Mientras el gobierno, la DEA y demás «asesores» de los EEUU aseguran que las fumigaciones constituyen un medio eficaz para disminuir los cultivos, el Defensor del Pueblo, la Contraloría General de la República, algunos congresistas, organizaciones de defensa de los derechos humanos y del medio ambiente y gobernadores de algunos de los departamentos más afectados, valoran que luego de 20 años de fumigaciones los cultivos no disminuyen.

Las sustancias químicas que se están utilizando (glifosato combinado con cosmoflux poea y cosmoin) son altamente venenosas y no solo han destruido las plantaciones de coca o amapola, sino también los cultivos de alimentos, la cría de animales y han afectado de manera grave la salud de las comunidades.

No existen mecanismos para evaluar los efectos de las aspersiones con esos venenos.

Especialistas en el tema aseguran que Colombia es el único país de los 32 que tienen cultivos de plantas narcóticas que es forzada por una potencia extranjera a realizar fumigaciones con sustancias nocivas, sobre un área de 250 mil hectáreas, es decir, dos veces mayor que la que se reporta cultivada (115 mil hectáreas).

La deforestación que se está llevando a cabo mediante las fumigaciones es incalculable. Son numerosas las protestas y denuncias sobre la destrucción de los parques naturales y las principales fuentes hidrográficas del país.

Se alega que la causa de la deforestación en los parques nacionales, que son ricas reservas de biodiversidad y recursos minerales, son los cultivos de coca y amapola. La policía antinarcóticos asegura que estos cultivos «ilícitos» ocupan 10.431 hectáreas, mientras que un organismo especializado asegura que solamente son 4.616 hectáreas.

¿Qué se esconde detrás de estas cifras alteradas?

Sencillamente los megaproyectos de las transnacionales. Parques como el de la Sierra de Macarena, la Sierra Nevada de Santa Marta, Casanare y el Tayrona, entre otros, hace años que están en la mira del imperio.

Para que no queden dudas es necesario recordar que todo lo relativo al Plan Colombia lo dirigen ellos, el Departamento de Estado y el Pentágono, directamente. Además las operaciones las realizan no solo los 500 militares y 300 «contratistas» estadounidenses civiles que impuso el congreso de ese país, sino un número no conocido de mercenarios guatemaltecos, hondureños y peruanos, que empresas como la DynCorp ha traído, muchos de los cuales han declarado que se les pidió experiencia en combate cuando los contrataron.

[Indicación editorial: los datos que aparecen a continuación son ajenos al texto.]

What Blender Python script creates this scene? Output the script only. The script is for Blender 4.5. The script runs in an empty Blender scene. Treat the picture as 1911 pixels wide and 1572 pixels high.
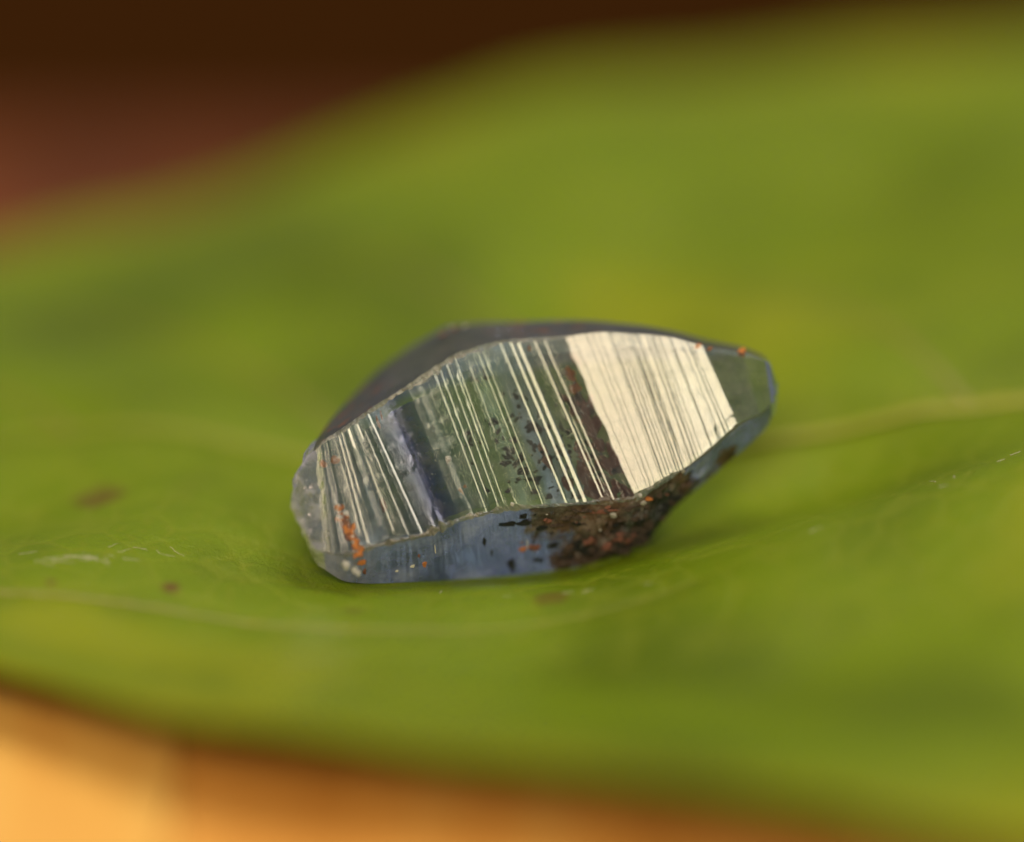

Existe un gran debate en el país sobre los métodos de atacar el fenómeno de narcotráfico, especialmente sobre las fumigaciones. Hay cuestionamientos de orden técnico y crece el rechazo nacional e internacional a las aspersiones con venenos. Hay también propuestas que buscan solucionar realmente el problema, teniendo en cuenta las causas que lo engendraron.

El ELN plantea que para erradicar este flagelo se requiere de un plan integral que ataque las causas y no las consecuencias.

En primer lugar es necesario un acuerdo global de carácter internacional, que tome medidas efectivas para el control del consumo y de las mafias que procesan y negocian no solo en los países productores, sino también en los principales mercados (EEUU y Europa), donde quedan las mayores ganancias.

Por otra parte, como la causa principal del problema es socio económica, se requieren planes de desarrollo integral, que garanticen a la población ingresos sustitutivos.

La erradicación de los cultivos debe ser manual para proteger las comunidades y el medio ambiente. Los métodos represivos deben ser reemplazados por educación y programas de desarrollo social, empezando por una verdadera reforma agraria.

Mientras estos mínimos pasos no se den y la lucha contra el narcotráfico siga siendo solo un pretexto para profundizar la intervención yanqui, con la venia del gobierno, se mantendrán los cultivos, las fumigaciones continuarán destruyendo miles de hectáreas de selva, animales y cultivos de alimentos y seguirá el genocidio contra el pueblo colombiano mediante la represión y el envenenamiento por las aspersiones.